Mais tout l'argent nouveau qu'il distribue ainsi doit entrer dans les prix de vente. Et comme l'argent doit rapporter de l'intérêt à ses parents, les prix sont grossis plus que la distribution de l'argent. D'où l'inflation, puisque l'inflation dont on se plaint est une inflation des prix.
Ce mal, inhérent à la distribution de toute monnaie nouvelle dans le système actuel, est corrigé par la technique du Crédit Social qui met l'argent au monde, lorsque le niveau est trop bas, directement entre les mains du consommateur, sans passer par le producteur, donc sans entrer dans la facture des prix.
Si on peut à juste titre craindre l'inflation par le mode actuel d'émission de l'argent, cette crainte disparaît avec l'émission non inflationnaire préconisée par le Crédit Social.
On nous objectera une autre constatation : quelle que soit la source de l'argent et son mode d'émission, les produits cherchent le maximum d'argent qu'ils peuvent trouver ; si donc l'argent augmente, même du côté du consommateur, les prix vont courir après cette augmentation.
Dans un monde d'argent rare, où seul l'argent manque, cette course à l'argent s'explique. On ne fait pas la course sur ce qui est abondant, on se sert simplement.
De même, la puissance que confère l'argent — ce qui n'est point du tout son rôle normal — fait que ceux qui veulent sortir de leur assujettissement, aussi bien que les ambitieux qui cherchent à dominer, poursuivent l'argent partout où ils en voient.
Là encore, nous croyons que le Crédit Social guérira cette mentalité, justement en rendant l'argent aussi abondant que la production, ce qui n'est pas peu dire.
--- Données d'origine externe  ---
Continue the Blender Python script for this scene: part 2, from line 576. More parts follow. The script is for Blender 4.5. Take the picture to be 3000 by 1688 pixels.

Sans compter le développement intellectuel et spirituel, facilité dans une société où le problème de la vie matérielle n'absorbe plus tout le temps et l'esprit des hommes.
Par son mécanisme du prix assisté (escompte compensé), le Crédit Social lie d'ailleurs l'émission d'une partie de l'argent nouveau à un abaissement des prix, ce qui est exactement le contraire de l'inflation.
Si l'on veut juger des effets du Crédit Social, il faut le placer dans le milieu découlant de la nature même de ses opérations, non pas dans l'atmosphère empestée par le système bâtard actuel.